● **Task brief**
Below you will find a set of lines. Repeat them all exactly.

-- begin Data segment --

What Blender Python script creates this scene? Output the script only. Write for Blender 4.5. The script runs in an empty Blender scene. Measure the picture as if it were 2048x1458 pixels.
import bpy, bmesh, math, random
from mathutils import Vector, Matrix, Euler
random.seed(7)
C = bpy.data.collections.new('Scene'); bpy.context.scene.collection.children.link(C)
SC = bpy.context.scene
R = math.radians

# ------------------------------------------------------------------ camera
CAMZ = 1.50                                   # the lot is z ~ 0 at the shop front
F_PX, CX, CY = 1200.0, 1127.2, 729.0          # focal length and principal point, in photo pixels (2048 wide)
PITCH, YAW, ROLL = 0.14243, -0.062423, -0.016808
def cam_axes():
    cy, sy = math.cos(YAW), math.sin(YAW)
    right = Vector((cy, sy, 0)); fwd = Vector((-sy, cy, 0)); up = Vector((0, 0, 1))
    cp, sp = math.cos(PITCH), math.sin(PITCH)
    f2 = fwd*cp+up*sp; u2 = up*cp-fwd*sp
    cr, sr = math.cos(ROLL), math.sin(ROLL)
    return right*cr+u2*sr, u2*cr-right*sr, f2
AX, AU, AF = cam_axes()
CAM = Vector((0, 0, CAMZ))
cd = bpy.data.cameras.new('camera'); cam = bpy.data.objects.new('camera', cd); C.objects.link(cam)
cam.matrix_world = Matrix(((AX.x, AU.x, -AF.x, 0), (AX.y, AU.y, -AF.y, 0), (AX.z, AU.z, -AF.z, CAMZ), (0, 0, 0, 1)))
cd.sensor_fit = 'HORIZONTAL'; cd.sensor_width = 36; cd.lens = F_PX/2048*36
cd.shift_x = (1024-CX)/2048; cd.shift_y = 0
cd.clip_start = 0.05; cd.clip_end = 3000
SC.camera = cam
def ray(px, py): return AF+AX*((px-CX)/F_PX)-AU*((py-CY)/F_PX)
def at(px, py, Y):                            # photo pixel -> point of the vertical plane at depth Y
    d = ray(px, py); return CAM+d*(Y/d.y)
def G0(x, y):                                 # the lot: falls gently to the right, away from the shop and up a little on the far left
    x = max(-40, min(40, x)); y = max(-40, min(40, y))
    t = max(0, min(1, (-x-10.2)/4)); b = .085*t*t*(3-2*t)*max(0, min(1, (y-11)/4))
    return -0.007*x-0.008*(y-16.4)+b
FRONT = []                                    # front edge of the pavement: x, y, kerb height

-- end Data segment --

● **Answer for the task**
What Blender Python script creates this scene? Output the script only. Write for Blender 4.5. The script runs in an empty Blender scene. Measure the picture as if it were 2048x1458 pixels.
import bpy, bmesh, math, random
from mathutils import Vector, Matrix, Euler
random.seed(7)
C = bpy.data.collections.new('Scene'); bpy.context.scene.collection.children.link(C)
SC = bpy.context.scene
R = math.radians

# ------------------------------------------------------------------ camera
CAMZ = 1.50                                   # the lot is z ~ 0 at the shop front
F_PX, CX, CY = 1200.0, 1127.2, 729.0          # focal length and principal point, in photo pixels (2048 wide)
PITCH, YAW, ROLL = 0.14243, -0.062423, -0.016808
def cam_axes():
    cy, sy = math.cos(YAW), math.sin(YAW)
    right = Vector((cy, sy, 0)); fwd = Vector((-sy, cy, 0)); up = Vector((0, 0, 1))
    cp, sp = math.cos(PITCH), math.sin(PITCH)
    f2 = fwd*cp+up*sp; u2 = up*cp-fwd*sp
    cr, sr = math.cos(ROLL), math.sin(ROLL)
    return right*cr+u2*sr, u2*cr-right*sr, f2
AX, AU, AF = cam_axes()
CAM = Vector((0, 0, CAMZ))
cd = bpy.data.cameras.new('camera'); cam = bpy.data.objects.new('camera', cd); C.objects.link(cam)
cam.matrix_world = Matrix(((AX.x, AU.x, -AF.x, 0), (AX.y, AU.y, -AF.y, 0), (AX.z, AU.z, -AF.z, CAMZ), (0, 0, 0, 1)))
cd.sensor_fit = 'HORIZONTAL'; cd.sensor_width = 36; cd.lens = F_PX/2048*36
cd.shift_x = (1024-CX)/2048; cd.shift_y = 0
cd.clip_start = 0.05; cd.clip_end = 3000
SC.camera = cam
def ray(px, py): return AF+AX*((px-CX)/F_PX)-AU*((py-CY)/F_PX)
def at(px, py, Y):                            # photo pixel -> point of the vertical plane at depth Y
    d = ray(px, py); return CAM+d*(Y/d.y)
def G0(x, y):                                 # the lot: falls gently to the right, away from the shop and up a little on the far left
    x = max(-40, min(40, x)); y = max(-40, min(40, y))
    t = max(0, min(1, (-x-10.2)/4)); b = .085*t*t*(3-2*t)*max(0, min(1, (y-11)/4))
    return -0.007*x-0.008*(y-16.4)+b
FRONT = []                                    # front edge of the pavement: x, y, kerb height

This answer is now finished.